Are the National Awards bending over backwards trying to celebrate popular cinema, simply in order to gain more relevance and eyeballs, asks Raja Sen.
After the 63rd National Film Awards were announced, two statements in the press a couple of days later took me by surprise.
Both were by people who had won awards for their films, and yet could not be more different: On one hand was Kabir Khan who had won the confoundingly (and consolingly) named award for 'the best film providing wholesome entertainment', which went to his Bajrangi Bhaijaan. He expressed his pride and declared that the National Awards were the country's only credible awards.
On the other end, Gurvinder Singh, who won the Best Punjabi Film award for his Chauthi Koot,, dismissed the awards as a complete farce while calling Baahubali, the winner of the Best Film, 'a totally crap film.'
It is peculiar to find such dramatically opposed viewpoints coming our way from two winners, but -- keeping my opinion of the individual winners out of this column -- it has to be stated that the winner's list of the National Awards does sounds a lot Filmfarier this year, with the top awards going to movies like Piku, Tanu Weds Manu Returns, Bajirao Mastani and the aforementioned Salman Khan superhit.
The Golden Lotus for the best film of the year did certainly go to the Telugu/Tamil blockbuster Baahubali, which, while not technically a Bollywood film, was by far the biggest budget production of last year.
This is a change considering the kind of cinema the awards champion.
It makes me wonder if the mainstream is really getting award-worthy -- and it certainly is, in the case of films like Piku -- or if the National Awards are themselves bending over backwards trying to celebrate popular cinema, simply in order to gain more relevance and eyeballs.
It also strikes me as odd that the jury, instead of being taken aback and impressed by one or two popular films, seems to be spreading the wealth, so to speak.
S S Rajamouli's Baahubali has been crowned Best Film, for example, but while the film has been hailed for its vision and as a gigantic visual extravaganza, the awards for Best Cinematography and Best Direction have gone to Sanjay Leela Bhansali's Bajirao Mastani.
The Best Original Screenplay award has been split between Piku and Tanu Weds Manu Returns, showing a further lack of consensus.
This is perhaps most tellingly illustrated if we consider what is the Best Hindi film.
If Bajirao Mastani has the best director, Piku has the best screenplay, Bajrangi Bhaijaan is the best wholesome entertainer, then how does the math allow the jury to crown Dum Laga Ke Haisha the Best Hindi Film?

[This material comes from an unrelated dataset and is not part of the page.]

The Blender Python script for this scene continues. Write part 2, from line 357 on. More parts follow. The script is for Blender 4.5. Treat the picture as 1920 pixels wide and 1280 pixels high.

Also, are we saying movies like Bajirao Mastani and Dum Laga Ke Haisha are not wholesome? (Whatever that means. I remember Dabangg winning that award a few years ago, so perhaps the word wholesome exists in this context only to make Salman Khan feel good.)
Or the National Awards may indeed be trying to replicate one of the myriad televised award shows where new award categories are created for everyone who shows up -- and certainly for everyone who shakes a leg. Perhaps the Ministry of Information and Broadcasting has decided it wants the retweets.
As for regional cinema and Gurvinder Singh's fury, it seems justifiable.
The National Awards, like any awards decided on by a jury, have been accused of favouritism and biases in the past -- Saif Ali Khan's Best Actor trophy for Hum Tum remains impossible to explain, as does anything on Madhur Bhandarkar's mantlepiece -- but the fact remains that the awards have championed regional cinema.
Now, when they give out all the big awards to bigger films and give everyone else a regional award, the sheen is lost: Best Punjabi Film is this context means as much as a 'Best Actress (Critics)' award does during a glitzy awards show: It's well and good to say you're honoured and all, but you didn't really win.
All, however, is not bleak, and with all award lists, there are wins to celebrate and films to discover.
The late Kishore TE was posthumously honoured with the Best Editing award for Visaaranai.
We had Priyamanasam, a winner in the Best Sanskrit film category for apparently the third time ever.
Across the gamut of regional films, the awards went mostly in the right direction: from Singh's Chauthi Koot in Punjabi to Kothanodi in Assamese, Pathemari in Malayalam, Thithi in Kannada, and Visaaranai in Tamil.
These might be consolation prizes kept away from the top awards, but the list of their names may prove consolation enough to film-lovers fed up of the obvious.